あるいはボランチに限ったことでもないのかもしれませんが、理想で言えばボランチがリーダーシップを取って、チームを支えるという状況が"手っ取り早い"ように思います。
ボランチはチームの中心だと言えると思いますし、攻守にボランチのプレーが安定すればチーム全体も落ち着いてくるところがあると思います。
しかし、一方で現在のジェフは2列目の補強を重視し、ボランチなどの補強にはあまり積極的ではなかった印象を受けます。
そのことがチーム体制が変わったこともあって、今になって響いてきたところもあるのではないでしょうか。
ただ、一方で熊谷や小島ももちろん、ポテンシャルのある選手たち。
もっと自発的に動いて、積極的にチームをリードしてほしいという気持ちもあります。
プロ選手なのですからある種のポテンシャルを秘めているのは当然であるともいえるわけで、それをどこまで発揮できるのかという点で今は大きな岐路に立たされているのかもしれません。
江尻監督に対してピンチだからこそ選手に火をつけるチャンスではないかと話したこともありますが、それは選手に対しても同じことが言えるでしょう。
厳しい状況に陥った時こそ、立ち向かえる姿勢を見せられるのかという点は、プロ選手として極めて重要なポイントだと思います。

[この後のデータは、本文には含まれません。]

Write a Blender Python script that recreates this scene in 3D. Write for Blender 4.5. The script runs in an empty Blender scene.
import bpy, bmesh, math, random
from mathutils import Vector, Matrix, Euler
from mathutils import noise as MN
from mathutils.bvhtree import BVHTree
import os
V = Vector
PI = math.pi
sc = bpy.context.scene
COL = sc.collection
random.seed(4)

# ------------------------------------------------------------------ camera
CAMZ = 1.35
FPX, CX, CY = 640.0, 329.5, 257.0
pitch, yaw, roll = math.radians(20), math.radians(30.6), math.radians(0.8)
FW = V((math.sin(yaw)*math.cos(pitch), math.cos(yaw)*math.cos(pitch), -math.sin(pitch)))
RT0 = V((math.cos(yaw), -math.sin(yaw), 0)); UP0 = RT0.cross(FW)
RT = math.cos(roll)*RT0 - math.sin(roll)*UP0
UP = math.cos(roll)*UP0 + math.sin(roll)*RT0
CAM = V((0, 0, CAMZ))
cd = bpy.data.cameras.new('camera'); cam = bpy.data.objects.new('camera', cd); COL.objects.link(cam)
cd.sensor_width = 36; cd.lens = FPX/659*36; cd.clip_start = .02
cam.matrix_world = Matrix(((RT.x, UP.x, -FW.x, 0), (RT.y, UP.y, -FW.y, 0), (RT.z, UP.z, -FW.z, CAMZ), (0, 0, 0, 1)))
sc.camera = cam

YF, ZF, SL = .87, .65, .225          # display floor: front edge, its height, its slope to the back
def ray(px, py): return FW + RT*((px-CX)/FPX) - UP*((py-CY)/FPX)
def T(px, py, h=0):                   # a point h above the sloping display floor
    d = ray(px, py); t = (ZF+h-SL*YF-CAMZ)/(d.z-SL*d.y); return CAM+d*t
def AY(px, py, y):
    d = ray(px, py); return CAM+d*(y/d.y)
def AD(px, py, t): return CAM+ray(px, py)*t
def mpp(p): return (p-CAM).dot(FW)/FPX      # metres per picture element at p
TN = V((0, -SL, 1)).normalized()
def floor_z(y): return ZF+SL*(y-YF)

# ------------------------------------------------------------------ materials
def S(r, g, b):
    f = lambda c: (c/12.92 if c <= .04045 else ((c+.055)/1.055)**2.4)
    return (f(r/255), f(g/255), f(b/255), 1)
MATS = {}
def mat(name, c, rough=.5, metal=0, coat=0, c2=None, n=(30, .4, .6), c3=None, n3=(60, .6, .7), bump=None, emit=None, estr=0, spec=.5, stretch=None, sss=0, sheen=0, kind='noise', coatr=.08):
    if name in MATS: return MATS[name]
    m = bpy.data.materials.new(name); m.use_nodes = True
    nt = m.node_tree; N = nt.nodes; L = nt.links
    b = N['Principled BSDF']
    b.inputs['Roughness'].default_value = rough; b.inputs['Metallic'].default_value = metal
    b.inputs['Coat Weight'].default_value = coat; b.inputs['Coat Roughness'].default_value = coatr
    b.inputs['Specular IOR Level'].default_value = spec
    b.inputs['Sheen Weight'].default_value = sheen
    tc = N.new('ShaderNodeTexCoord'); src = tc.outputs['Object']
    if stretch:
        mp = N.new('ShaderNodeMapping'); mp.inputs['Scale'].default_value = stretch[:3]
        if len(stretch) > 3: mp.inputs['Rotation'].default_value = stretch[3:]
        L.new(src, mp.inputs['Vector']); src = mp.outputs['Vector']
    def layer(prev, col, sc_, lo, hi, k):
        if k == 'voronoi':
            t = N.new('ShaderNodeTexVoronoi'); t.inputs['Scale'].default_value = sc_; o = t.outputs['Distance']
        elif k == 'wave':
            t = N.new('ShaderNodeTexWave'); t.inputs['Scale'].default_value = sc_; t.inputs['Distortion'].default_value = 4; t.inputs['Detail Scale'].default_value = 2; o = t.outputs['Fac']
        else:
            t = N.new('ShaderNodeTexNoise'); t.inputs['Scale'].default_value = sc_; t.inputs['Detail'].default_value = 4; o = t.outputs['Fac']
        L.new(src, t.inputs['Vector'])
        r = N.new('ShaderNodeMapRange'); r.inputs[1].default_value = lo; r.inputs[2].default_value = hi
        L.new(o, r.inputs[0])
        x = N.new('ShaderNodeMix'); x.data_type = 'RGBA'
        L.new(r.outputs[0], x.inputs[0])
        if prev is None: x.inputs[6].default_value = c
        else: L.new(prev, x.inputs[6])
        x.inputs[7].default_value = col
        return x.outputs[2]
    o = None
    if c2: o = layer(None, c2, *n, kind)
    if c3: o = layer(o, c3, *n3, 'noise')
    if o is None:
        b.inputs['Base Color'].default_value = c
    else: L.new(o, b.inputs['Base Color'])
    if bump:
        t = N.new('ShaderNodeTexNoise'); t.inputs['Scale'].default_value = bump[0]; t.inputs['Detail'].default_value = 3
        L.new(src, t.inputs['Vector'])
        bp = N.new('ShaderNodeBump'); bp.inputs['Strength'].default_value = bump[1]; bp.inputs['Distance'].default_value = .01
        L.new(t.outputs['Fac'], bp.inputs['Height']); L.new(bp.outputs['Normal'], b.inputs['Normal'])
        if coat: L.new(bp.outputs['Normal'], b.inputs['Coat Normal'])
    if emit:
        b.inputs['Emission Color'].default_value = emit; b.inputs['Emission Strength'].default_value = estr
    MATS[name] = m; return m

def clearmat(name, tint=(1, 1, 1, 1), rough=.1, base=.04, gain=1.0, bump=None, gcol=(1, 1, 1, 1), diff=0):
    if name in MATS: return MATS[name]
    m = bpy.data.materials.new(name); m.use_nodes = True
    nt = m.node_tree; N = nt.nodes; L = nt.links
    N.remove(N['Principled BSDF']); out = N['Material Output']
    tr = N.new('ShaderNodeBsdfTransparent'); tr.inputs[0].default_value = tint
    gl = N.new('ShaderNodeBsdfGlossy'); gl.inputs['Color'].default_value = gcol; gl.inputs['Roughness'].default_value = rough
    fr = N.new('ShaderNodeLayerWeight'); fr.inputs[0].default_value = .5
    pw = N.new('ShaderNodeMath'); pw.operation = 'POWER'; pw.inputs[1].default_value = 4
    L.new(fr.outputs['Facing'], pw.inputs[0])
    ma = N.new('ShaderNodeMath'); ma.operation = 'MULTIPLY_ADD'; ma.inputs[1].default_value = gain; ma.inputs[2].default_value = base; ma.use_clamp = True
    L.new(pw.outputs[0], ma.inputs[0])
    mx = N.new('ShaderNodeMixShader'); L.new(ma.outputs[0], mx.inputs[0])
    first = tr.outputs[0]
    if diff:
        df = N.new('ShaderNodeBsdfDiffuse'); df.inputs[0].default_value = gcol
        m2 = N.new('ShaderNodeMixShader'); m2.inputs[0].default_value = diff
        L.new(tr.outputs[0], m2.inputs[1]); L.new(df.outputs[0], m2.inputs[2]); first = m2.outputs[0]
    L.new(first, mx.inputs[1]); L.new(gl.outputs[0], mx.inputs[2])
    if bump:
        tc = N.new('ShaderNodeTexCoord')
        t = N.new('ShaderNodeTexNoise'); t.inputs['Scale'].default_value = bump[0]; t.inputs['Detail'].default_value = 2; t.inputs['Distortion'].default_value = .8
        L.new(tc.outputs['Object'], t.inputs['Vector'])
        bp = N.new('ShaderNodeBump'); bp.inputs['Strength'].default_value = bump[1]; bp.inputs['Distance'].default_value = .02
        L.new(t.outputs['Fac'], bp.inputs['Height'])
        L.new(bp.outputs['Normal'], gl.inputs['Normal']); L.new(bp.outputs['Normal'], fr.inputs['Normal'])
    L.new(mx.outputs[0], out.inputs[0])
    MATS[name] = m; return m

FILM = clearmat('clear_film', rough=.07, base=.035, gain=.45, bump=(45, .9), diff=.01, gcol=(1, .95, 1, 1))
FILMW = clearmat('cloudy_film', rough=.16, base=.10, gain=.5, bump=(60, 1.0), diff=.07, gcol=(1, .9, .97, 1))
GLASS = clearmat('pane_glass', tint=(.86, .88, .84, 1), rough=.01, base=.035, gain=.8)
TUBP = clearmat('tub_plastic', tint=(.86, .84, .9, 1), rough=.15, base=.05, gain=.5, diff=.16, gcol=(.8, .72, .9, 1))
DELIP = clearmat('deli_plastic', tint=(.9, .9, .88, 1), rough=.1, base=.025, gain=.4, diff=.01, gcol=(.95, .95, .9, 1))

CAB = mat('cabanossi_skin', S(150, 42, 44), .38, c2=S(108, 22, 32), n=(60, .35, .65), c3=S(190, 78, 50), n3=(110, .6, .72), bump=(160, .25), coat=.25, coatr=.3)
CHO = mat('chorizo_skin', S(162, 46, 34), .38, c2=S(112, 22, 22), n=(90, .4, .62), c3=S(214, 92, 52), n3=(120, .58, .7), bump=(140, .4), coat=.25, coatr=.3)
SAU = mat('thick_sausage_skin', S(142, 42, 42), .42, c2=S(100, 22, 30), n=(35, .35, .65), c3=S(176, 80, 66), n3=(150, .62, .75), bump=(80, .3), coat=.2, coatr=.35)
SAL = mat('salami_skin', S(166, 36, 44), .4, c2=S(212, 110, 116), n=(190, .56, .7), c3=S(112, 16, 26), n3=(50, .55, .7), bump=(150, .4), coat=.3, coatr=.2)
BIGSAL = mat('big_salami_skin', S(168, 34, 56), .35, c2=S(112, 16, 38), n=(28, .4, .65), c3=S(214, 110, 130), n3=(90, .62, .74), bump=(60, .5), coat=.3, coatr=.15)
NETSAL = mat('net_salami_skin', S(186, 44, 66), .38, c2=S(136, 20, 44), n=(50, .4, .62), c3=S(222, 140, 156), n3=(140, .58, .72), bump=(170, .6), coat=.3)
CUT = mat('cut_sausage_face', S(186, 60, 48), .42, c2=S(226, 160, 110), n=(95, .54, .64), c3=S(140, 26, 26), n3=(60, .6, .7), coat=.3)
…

勇人は「プレッシャーを感じている」と話していましたが、それを跳ねのけるメンタルを見せられる選手は誰なのか。
それによって、選手たちの今後の立ち位置や運命も大きく変わってくるのかもしれません。
特にチームの中心に立つべき存在であろう熊谷や小島には、ぜひとももう一歩踏み込んで頑張ってほしいところではないかと思います。
もちろん、それ以外のリーダーが表れることも歓迎したいと思いますが、逆にここでプレッシャーに潰されるような選手がいれば、今後の成長は期待できないかもしれない。
そういった意味で、選手たちにも様々なものが問われるシーズン終盤となってくるのかもしれません。